Le redressement judiciaire est quasiment identique à la sauvegarde, excepté que l’entreprise est en état de cessation de paiements, qu’elle peut faire l’objet d’une cession totale et que les restructurations sociales sont facilitées et bénéficient d’une prise en charge par le fonds de garantie des salaires (AGS).

La liquidation judiciaire

Malheureusement, lorsque le redressement de l’entreprise est impossible et que l’entreprise est à court de trésorerie, la liquidation judiciaire est décidée dans les 45 jours suivant la cessation des paiements par :

  • le dirigeant (dépôt de bilan) ;
  • un créancier (assignation) ;
  • le tribunal judiciaire (saisine du ministère public).

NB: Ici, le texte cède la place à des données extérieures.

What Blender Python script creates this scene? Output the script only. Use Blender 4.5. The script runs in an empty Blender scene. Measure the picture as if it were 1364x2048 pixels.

La liquidation judiciaire entraîne la cessation définitive de l’activité (radiation) et la réalisation des actifs (vente des biens) afin de régler les créances. Durant cette période, le dirigeant n’est plus à la tête de l’entreprise, un liquidateur judiciaire est nommé par le tribunal pour gérer la liquidation.

 

Une entreprise en difficulté n’est pas vouée à disparaître : elle peut activer des leviers pour faire face à ses difficultés et se réinventer. Au-delà des procédures judiciaires, c’est toute une réflexion qui doit être menée pour transformer chaque période de crise en moteur d’innovation et de résilience, surtout à l’heure où les marchés se transforment, où les cycles économiques s’accélèrent et où de nouvelles contraintes apparaissent. La recherche d’équilibres durables devient centrale et une société qui apprend à anticiper et à se réinventer ne se contente pas de survivre : elle ouvre la voie à une croissance plus responsable et à une économie plus résiliente.